Unfortunately, there are some situations where a perfect and unanimous “consensus” does not seem to be possible. Recognizing these hazards in advance can reduce unreal expectations, alert group members to the need for an alternative or creative approach, or even the need to postpone decisions while further information, thought, and resources are gathered. Specifically, one should be aware during the search for consensus that,

  • Some group members may have low trust or lack commitment,
  • Some group members may have no common goal or purpose,
  • The process gives disruptors, cranks and curmudgeons equal voice,
  • The process may take considerable time, but decisions may need to be made quickly,
  • Aggressive group members may essentially bludgeon others into agreement, resulting in an apparent decision which is not enthusiastically supported,
  • The final group decision may leave many issues unresolved,
  • The process may lead to a “tepid” decision that embraces the status quo, and, finally,
  • A consensus decision may give the false impression that the debate is over.

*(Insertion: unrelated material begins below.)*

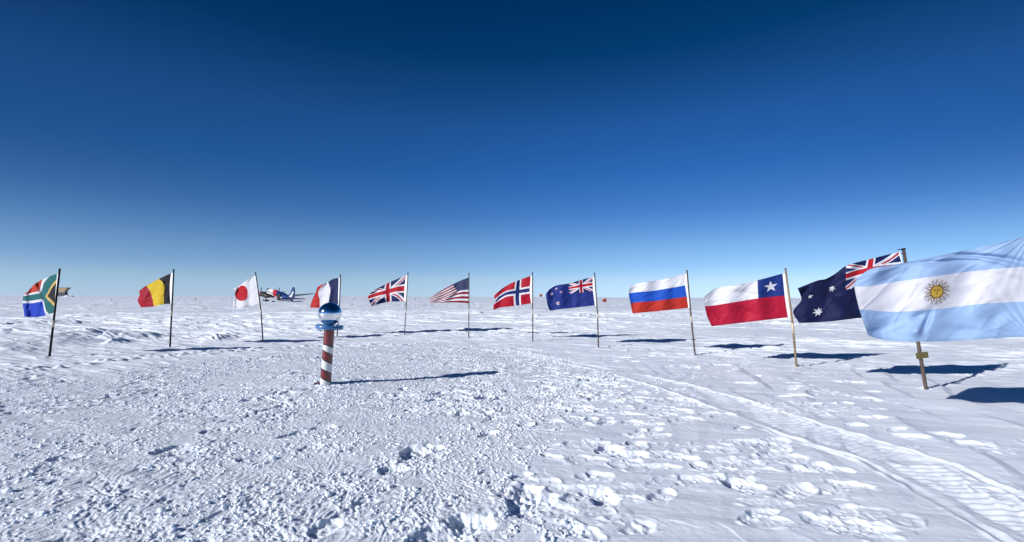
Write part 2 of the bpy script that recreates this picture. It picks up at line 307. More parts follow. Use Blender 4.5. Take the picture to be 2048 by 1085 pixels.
def plain(name, col, rough=.6, metal=0, coat=0, var=.18, scale=14, bump=.0, spec=.5):
    mt, t, b = nodes(name); L = t.links; tc = t.nodes.new('ShaderNodeTexCoord'); n = t.nodes.new('ShaderNodeTexNoise'); n.inputs['Scale'].default_value = scale; n.inputs['Detail'].default_value = 5
    cr = t.nodes.new('ShaderNodeValToRGB'); cr.color_ramp.elements[0].position = .3; cr.color_ramp.elements[1].position = .72
    cr.color_ramp.elements[0].color = tuple(max(0, c*(1-var)) for c in col)+(1,); cr.color_ramp.elements[1].color = tuple(min(1, c*(1+var)) for c in col)+(1,)
    L.new(tc.outputs['Object'], n.inputs['Vector']); L.new(n.outputs['Fac'], cr.inputs[0]); L.new(cr.outputs[0], b.inputs['Base Color'])
    b.inputs['Roughness'].default_value = rough; b.inputs['Metallic'].default_value = metal; b.inputs['Coat Weight'].default_value = coat; b.inputs['Specular IOR Level'].default_value = spec
    if bump:
        bp = t.nodes.new('ShaderNodeBump'); bp.inputs['Strength'].default_value = bump; bp.inputs['Distance'].default_value = .005; L.new(n.outputs['Fac'], bp.inputs['Height']); L.new(bp.outputs[0], b.inputs['Normal'])
    return mt
M = dict(black=plain('black_pole', (.010, .010, .013), .6, bump=.3, spec=.15), bamboo=plain('brown_cane', (.045, .034, .024), .6, bump=.4, var=.4, scale=30), ochre=plain('ochre_cane', (.21, .145, .075), .55, bump=.4, var=.45, scale=25),
         brown=plain('brown_iron', (.085, .055, .042), .5, bump=.3, var=.35), tape=plain('beige_tape', (.50, .44, .31), .6, var=.12), header=plain('white_canvas', (.78, .79, .82), .8, var=.05, scale=40),
         brass=plain('olive_plaque', (.17, .14, .05), .45, .3, var=.2), blue=plain('blue_disc_paint', (.03, .135, .34), .35, coat=.4, var=.12, scale=8), cord=plain('dark_cord', (.02, .02, .022)),
         navy=plain('aircraft_blue', (.006, .028, .14), .35, coat=.5), awhite=plain('aircraft_white', (.80, .80, .80), .35, coat=.5, var=.05), ared=plain('aircraft_red', (.55, .02, .03), .35, coat=.5),
         dark=plain('dark_cover', (.008, .008, .01), .6), glass=plain('dark_glass', (.02, .025, .03), .15), alu=plain('wing_grey', (.17, .19, .23), .45), redf=plain('marker_red', (.24, .02, .015), .7),
         straw=plain('straw_cane', (.50, .44, .34), .7), tan=plain('tan_panel', (.34, .25, .13), .6), steel=plain('dark_blue_wall', (.03, .045, .08), .6), scrap=plain('maroon_scrap', (.10, .03, .04), .7))
def cloth(name, sheen=.03, trans=.22):
    mt, t, b = nodes(name); L = t.links; at = t.nodes.new('ShaderNodeAttribute'); at.attribute_name = 'Col'
    n = t.nodes.new('ShaderNodeTexNoise'); n.inputs['Scale'].default_value = 9; n.inputs['Detail'].default_value = 4
    tc = t.nodes.new('ShaderNodeTexCoord'); mx = t.nodes.new('ShaderNodeMix'); mx.data_type = 'RGBA'; mx.blend_type = 'MULTIPLY'; mx.inputs['Factor'].default_value = 1
    cr = t.nodes.new('ShaderNodeValToRGB'); cr.color_ramp.elements[0].color = (.9, .9, .9, 1); cr.color_ramp.elements[1].color = (1, 1, 1, 1)
    L.new(tc.outputs['Object'], n.inputs['Vector']); L.new(n.outputs['Fac'], cr.inputs[0]); L.new(at.outputs['Color'], mx.inputs[6]); L.new(cr.outputs[0], mx.inputs[7])
    L.new(mx.outputs[2], b.inputs['Base Color']); b.inputs['Roughness'].default_value = .6; b.inputs['Sheen Weight'].default_value = sheen; b.inputs['Specular IOR Level'].default_value = .12
    tr = t.nodes.new('ShaderNodeBsdfTranslucent'); L.new(mx.outputs[2], tr.inputs['Color']); ms = t.nodes.new('ShaderNodeMixShader'); ms.inputs[0].default_value = trans
    o = t.nodes['Material Output']; L.new(b.outputs[0], ms.inputs[1]); L.new(tr.outputs[0], ms.inputs[2]); L.new(ms.outputs[0], o.inputs['Surface'])
    return mt
CLOTH = cloth('flag_cloth')

# loose snow clods on the trampled ground: uncountable, one object
def clods():
    rr_ = np.random.RandomState(3); import bmesh
    bm = bmesh.new(); bmesh.ops.create_icosphere(bm, subdivisions=2, radius=1); bv = np.array([v.co[:] for v in bm.verts]); bf = np.array([[v.index for v in f.verts] for f in bm.faces]); bm.free()
    N = 34000; rad = 2.3*(16/2.3)**rr_.rand(N); an = rr_.uniform(-.95, .95, N); X_ = rad*np.sin(an); Y_ = rad*np.cos(an)
    sd = poly_sd(X_, Y_, TRAMPLED); clump = gn(X_*1.3, Y_*1.0, 140)+.5*gn(X_*4, Y_*3, 141)
    keep = ((sd < .1) & (clump > -.05)) | ((sd < 1.5) & (X_ > -.5) & (clump > .62) & (rad < 9)); X_, Y_, rad = X_[keep], Y_[keep], rad[keep]; N = len(X_)
    V_ = []; F_ = []
    for i in range(N):
        s_ = min(.003 + .008*rr_.rand()**3*1.4 + .0007*rad[i], .016)*(1.7 if rr_.rand() < .03 else 1)
        A = rr_.randn(3, 3); Q, _ = np.linalg.qr(A); b = bv*(1+.42*gn(bv[:, 0]*1.7+i, bv[:, 1]*1.7+bv[:, 2]*1.3, 5))[:, None]; b = b@np.diag([1.25, 1, .7])@Q*s_
        b[:, 2] *= .8; b += (X_[i], Y_[i], ground_z(X_[i], Y_[i]) + s_*.15); V_.append(b); F_.append(bf + i*len(bv))
    V_ = np.concatenate(V_).astype(np.float32); F_ = np.concatenate(F_).astype(np.int32)
    m_ = bpy.data.meshes.new('snow_clods'); m_.vertices.add(len(V_)); m_.vertices.foreach_set('co', V_.ravel()); m_.loops.add(F_.size); m_.loops.foreach_set('vertex_index', F_.ravel())
    m_.polygons.add(len(F_)); m_.polygons.foreach_set('loop_start', np.arange(len(F_), dtype=np.int32)*3); m_.polygons.foreach_set('loop_total', np.full(len(F_), 3, np.int32)); m_.polygons.foreach_set('use_smooth', np.ones(len(F_), bool))
    m_.update(calc_edges=True); m_.materials.append(SNOW); o = bpy.data.objects.new('snow_clods', m_); C.collection.objects.link(o); tag(o, 'loose crumbs of broken snow scattered over the trampled ground', 'snow', kind='stuff')
clods()

# ------------------------------------------------------------------ flag designs: colour at (u from the hoist, v from the top)
WH = (.71, .71, .745); BK = (.012, .012, .016)
def fill(u, c): return np.tile(np.array(c, float), u.shape+(1,))
def put(a, mask, c): a[mask] = c
def star(x, y, cx, cy, Ro, Ri, n, rot=0):
    dx = x-cx; dy = cy-y; r = np.hypot(dx, dy); an = np.arctan2(dx, dy) + rot; k = np.pi/n; f = np.abs((an + k) % (2*k) - k)
    px = r*np.cos(f); py = r*np.sin(f); ax, ay = Ro, 0; bx, by = Ri*math.cos(k), Ri*math.sin(k)
    return ((bx-ax)*(py-ay) - (by-ay)*(px-ax)) > 0
def union(u, v, red=(.42, .012, .025), navy=(.010, .018, .095)):
    x = u*2; y = v; a = fill(u, navy); n = math.sqrt(5)
    d1 = (x-2*y)/n; d2 = (x-2*(1-y))/n
    for d, sgn in ((d1, 1), (d2, -1)): put(a, np.abs(d) < .1*1.0, WH)
    for d, sgn in ((d1, 1), (d2, -1)):
        s = d*sgn*np.where(x < 1, 1, -1); put(a, (s < 0.0) & (s > -.062), red)
    put(a, (np.abs(y-.5) < 1/6) | (np.abs(x-1) < 1/6), WH); put(a, (np.abs(y-.5) < .1) | (np.abs(x-1) < .1), red)
    return a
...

Thus, it may be worthwhile to clearly state what consensus is not. A Reverse Definition of Consensus…What it is Not:

Before one enters a group effort among people with initially significantly different ideas about an issue which needs resolving, it should be recognized that usually the consensus process is:

  • Not a majority vote. Every opinion counts, all dissent should be addressed, 51% agreement is not consensus, and beware the “tyranny of the majority!” **
  • Not unanimity. All viewpoints should be recognized and considered, but not everything can be given equal weight. Minority opinions cannot have the opportunity to filibuster or derail the process.
  • Not all or nothing. If common areas of agreement are identified, they should be accepted into a final accord, but, alternatively, if some subjects cannot be resolved, these topics should be tabled for further discussion later.
  • Not permanent. Past decisions are open to challenge and change. Perceptions, customs, and beliefs can change, and new information may revise or even negate past truths.
  • Not an opportunity for war. Goodwill and good intentions are necessary from the beginning of the process…otherwise don’t begin, participate, or extend the

Despite these cautionary and possibly pessimistic observations, search for consensus during conflict resolution can be a gratifying, rewarding, and wonderful experience. When aggressions are resolved, pain is reduced, fears are eliminated, and peace reigns…can there be a better final result?

** The Tyranny of the Majority refers to an inherent weakness in direct democracy in which rule by majority vote can impose its interests at the expense of the minority. Founding fathers Alexander Hamilton, James Madison, and John Adams all warned that a simple majority vote could elect a demagogue, and could be used to overthrow true democracy, and could result in targeting oppressively unfavored ethnic, religious, political, social, or racial groups.